Seattle has hardly mortgaged 2018 and beyond. As long as Wilson is around, there will always be hope.

But the moves sent a message that the future is now.

And never has the future been more now than Sunday, when the Seahawks play a game that will go a long way toward defining the success or failure of the moves made over the last few months.

There won’t be any trophies awarded after Seattle’s 1:05 p.m. game against the Los Angeles Rams Sunday at CenturyLink Field. But scenarios for Seattle winning the NFC West without beating the Rams require a lot of neck-craning.

If Seattle beats the Rams, each team will be 9-5 with two games left but with the Seahawks holding the tiebreaker thanks to a 16-10 win in Los Angeleson Oct. 8. At that point, the Seahawks would need to just win their final two games – at Dallas and at home against Arizona – for a second straight NFC West title and fourth in five years no matter what the Rams do.

Lose, and Seattle falls two games back with two to go. In that scenario, Seattle could still win the NFC West, if it won its last two while the Rams lost at Tennessee and at home against the 49ers. The Seahawks would then be the NFC West champs via a better division record.

But there might be a better chance of Percy Harvin returning to Seattle.

Seattle has had other games in recent years with division titles and top seeds on the line, but never when there seemed so much could be lost and with the future in such flux.

A loss would give Seattle a sixth defeat at the earliest point in a season since 2011, the year before Wilson arrived and the rise began, and would make even getting to the playoffs improbable (the website 538.com estimated this week that the Seahawks would have just a 20 percent chance of making the playoffs if they lose to the Rams).

Not that Seahawks coach Pete Carroll would admit that the stakes in this regular-season affair might be as high as any in his Seahawks career.

“Next week will be the exact same thing, regardless of what this outcome is,’’ Carroll said. “It doesn’t matter. You have to win next week.’’

Well, that’s true.

But first the Seahawks have to win this week or next week may not mean as much.

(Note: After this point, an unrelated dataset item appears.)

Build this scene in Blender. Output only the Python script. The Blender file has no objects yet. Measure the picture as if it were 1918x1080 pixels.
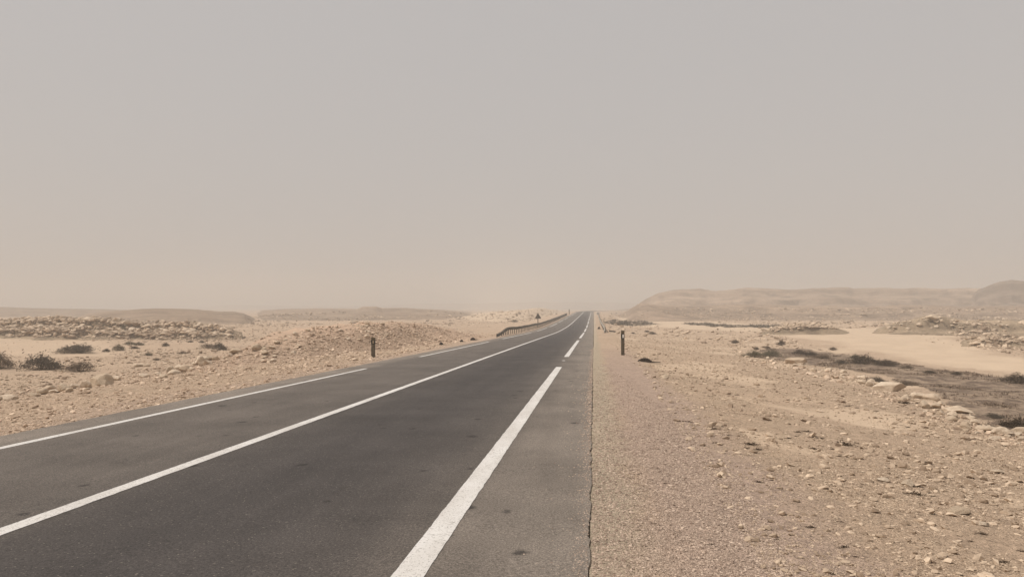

With Carroll trying to stick to the party line that every game is a “a championship opportunity,’’ it was left to others to admit that some games stand out more than others.

“In moments like these, I think guys either rise up or you don’t,’’ said Bradley McDougald, in his first year with the team and now standing in at strong safety for Chancellor, who is out for the year with a neck injury. “This is a big game. I think everybody knows this is for the division, playoff implications. I mean this game is big. … I mean this is a big-time game. A lot of our season falls into this one game.

“We are controlling our own destiny right now, and that is the beauty of it and I think guys love it. I love it. We control what we do. We win, we know what happens. We lose, we know what happens. I think that is where everybody’s mindset is at.”

The present – if not the future – depends on it.